Pamphylian was a little-attested dialect of Ancient Greek that was spoken in Pamphylia, on the southern coast of Asia Minor.
It was found by Selvi & Santamaria (2023) that the Pamphylian alphabet originated from a process of selection, adaptation, and refunctionalization of a Northeast Peloponnesian model.
This region, closely linked to Pamphylia by mythological and historical ties, used dark blue alphabets from Corinth to Argos, influenced by other Peloponnesian centers like Sparta.
And the Etymologicum Magnum says that they tended to swallow /s/-sounds and pronounce them as a 'hairy' (δασύς) sound, i.e., a rough breathing: instead of mousika they said mōˁika.

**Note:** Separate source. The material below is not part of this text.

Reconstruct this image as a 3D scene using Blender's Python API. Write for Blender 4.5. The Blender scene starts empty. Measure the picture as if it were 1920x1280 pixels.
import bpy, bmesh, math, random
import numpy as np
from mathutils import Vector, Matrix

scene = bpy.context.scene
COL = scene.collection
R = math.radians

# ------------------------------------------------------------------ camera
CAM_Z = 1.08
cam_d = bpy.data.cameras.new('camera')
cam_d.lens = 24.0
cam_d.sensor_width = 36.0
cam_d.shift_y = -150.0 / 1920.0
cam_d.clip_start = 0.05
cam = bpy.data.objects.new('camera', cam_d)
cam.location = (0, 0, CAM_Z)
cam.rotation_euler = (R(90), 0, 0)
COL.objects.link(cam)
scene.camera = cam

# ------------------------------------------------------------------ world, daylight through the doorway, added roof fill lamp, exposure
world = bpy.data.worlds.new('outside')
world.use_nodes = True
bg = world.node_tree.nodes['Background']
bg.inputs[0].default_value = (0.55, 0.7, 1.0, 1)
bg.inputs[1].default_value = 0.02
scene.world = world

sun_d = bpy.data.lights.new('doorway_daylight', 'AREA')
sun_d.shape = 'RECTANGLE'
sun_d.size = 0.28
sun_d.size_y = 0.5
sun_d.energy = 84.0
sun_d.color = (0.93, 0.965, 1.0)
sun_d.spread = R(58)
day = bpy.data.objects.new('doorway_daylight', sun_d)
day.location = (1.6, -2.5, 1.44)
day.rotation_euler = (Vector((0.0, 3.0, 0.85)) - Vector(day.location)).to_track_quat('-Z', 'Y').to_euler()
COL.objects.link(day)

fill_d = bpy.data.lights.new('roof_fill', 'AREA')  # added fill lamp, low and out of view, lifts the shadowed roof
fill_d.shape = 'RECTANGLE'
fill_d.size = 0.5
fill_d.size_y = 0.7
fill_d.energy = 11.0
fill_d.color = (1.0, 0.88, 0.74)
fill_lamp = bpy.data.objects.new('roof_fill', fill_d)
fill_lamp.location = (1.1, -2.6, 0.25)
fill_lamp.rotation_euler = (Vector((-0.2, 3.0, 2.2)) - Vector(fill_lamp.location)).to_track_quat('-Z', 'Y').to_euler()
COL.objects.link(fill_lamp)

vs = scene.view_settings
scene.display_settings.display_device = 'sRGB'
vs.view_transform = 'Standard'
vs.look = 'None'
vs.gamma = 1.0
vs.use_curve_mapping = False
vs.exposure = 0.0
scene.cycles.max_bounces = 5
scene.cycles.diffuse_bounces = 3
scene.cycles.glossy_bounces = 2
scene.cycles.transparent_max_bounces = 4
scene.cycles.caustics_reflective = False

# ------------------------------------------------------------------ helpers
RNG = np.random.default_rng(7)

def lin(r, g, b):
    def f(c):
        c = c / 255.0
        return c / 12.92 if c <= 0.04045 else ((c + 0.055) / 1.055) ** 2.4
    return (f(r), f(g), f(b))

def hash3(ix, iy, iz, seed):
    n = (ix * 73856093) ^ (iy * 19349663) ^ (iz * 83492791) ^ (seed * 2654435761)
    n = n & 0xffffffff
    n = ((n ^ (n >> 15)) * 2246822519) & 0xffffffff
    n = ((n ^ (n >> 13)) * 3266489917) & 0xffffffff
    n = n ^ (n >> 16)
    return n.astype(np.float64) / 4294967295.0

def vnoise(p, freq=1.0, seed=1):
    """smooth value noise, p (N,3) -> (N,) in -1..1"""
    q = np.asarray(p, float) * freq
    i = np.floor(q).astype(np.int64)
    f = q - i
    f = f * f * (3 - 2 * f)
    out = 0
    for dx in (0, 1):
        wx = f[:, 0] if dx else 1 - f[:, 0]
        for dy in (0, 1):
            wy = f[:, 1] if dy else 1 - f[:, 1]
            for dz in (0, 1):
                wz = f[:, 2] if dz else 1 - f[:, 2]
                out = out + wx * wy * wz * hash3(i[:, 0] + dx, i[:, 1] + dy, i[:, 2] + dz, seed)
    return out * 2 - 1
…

[6] (One may compare a similar phenomenon in the Anatolian languages, where, for example, Milyan masa, 'god', is an older counterpart of Lycian maha.)
Pamphylic Greek appears to have been heavily influenced by nearby Anatolian languages such as Lycian, Pisidian, and Sidetic, in both phonology and syntax.
[8] The phonological influence of Anatolian on Pamphylic has been characterized as "massive structural interference", affecting both the consonant and vowel repertoire.
In syntax three specific peculiarities stand out: absence of the article "the", use of the dative with pre- and postpositions where other Greeks would use a genitive, and the use of a special expression και νι + imperative.